In 1912 Lane had an application for a loan of $1,000. He was introduced to defendant by a friend and asked defendant to make the loan. At the same time he explained to defendant how he handled loans — that he looked after the recording of the papers, the insurance, the sending out of notices when payments were due, the collecting of interest, and all matters connected with the loan without charge to the party loaning; and that the payments would be made through his office. After looking at the property defendant agreed to make the loan. The papers were executed by the mortgagor and delivered to Lane, and he delivered them to defendant and received the money. Thereafter defendant made four other loans in the same manner, one of which was the loan to plaintiffs. All were payable at Lane's office. In each instance defendant himself determined whether he would make the loan but took Lane's report upon the title to the property without further examination. Lane collected the interest as it became due without having either the note or the mortgage in his possession and paid it over to defendant. Plaintiffs' mortgage was paid to Lane as previously stated. One of the other mortgages was paid when the owners sold the land to a third party. Defendant states that to complete the sale they came to his house and paid the full amount of the mortgage to him and that he gave them the papers together with a satisfaction. Lane testified that an entry on his books indicated that a payment of $500 on this mortgage had been made to him but that he had no personal recollection of the matter. Lane collected none of the principal on any of the others, but the record does not show that they have been paid.

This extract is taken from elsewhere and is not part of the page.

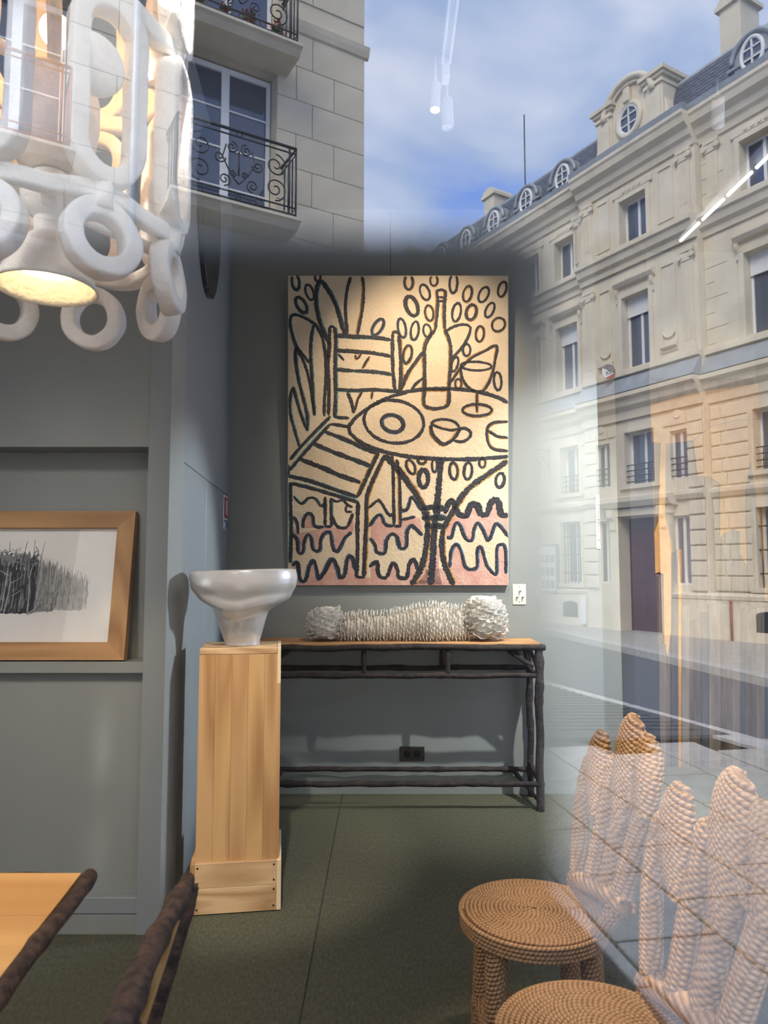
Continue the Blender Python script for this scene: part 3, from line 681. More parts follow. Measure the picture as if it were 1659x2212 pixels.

Defendant dealt wholly with Lane and never had any direct communication with the mortgagors, although, except in one instance, he went and looked at the property before making the loan. He expected the payments to be made at Lane's office and expected Lane to collect the interest, and when interest became due went to Lane and got it. At the trial defendant stated that the note for the first loan was payable at Lane's office, and then this followed:
Q. "So you expected that you would get your money from Mr. Lane?
A. "Yes.
Q. "I am showing you plaintiff's exhibit A. Is that the note that you got in connection with the Farnham [plaintiffs'] mortgage?
A. "Yes, sir.
Q. "And you understood when you made that loan that the payments on that note were to be made to Mr. Lane?
A. "Yes.
Q. "And where did you go to get the interest on the Farnham mortgage?
A. "To Mr. Lane.
Q. "You never went to Mr. or Mrs. Farnham for it, did you?
A. "No."
Considering the above testimony in connection with the explanation made to defendant concerning the manner in which his loans would be handled, we are unable to say that the trial court could not legitimately infer that Lane had authority to collect the principal as well as the interest.
It follows that the order denying a new trial must be and therefore it is affirmed.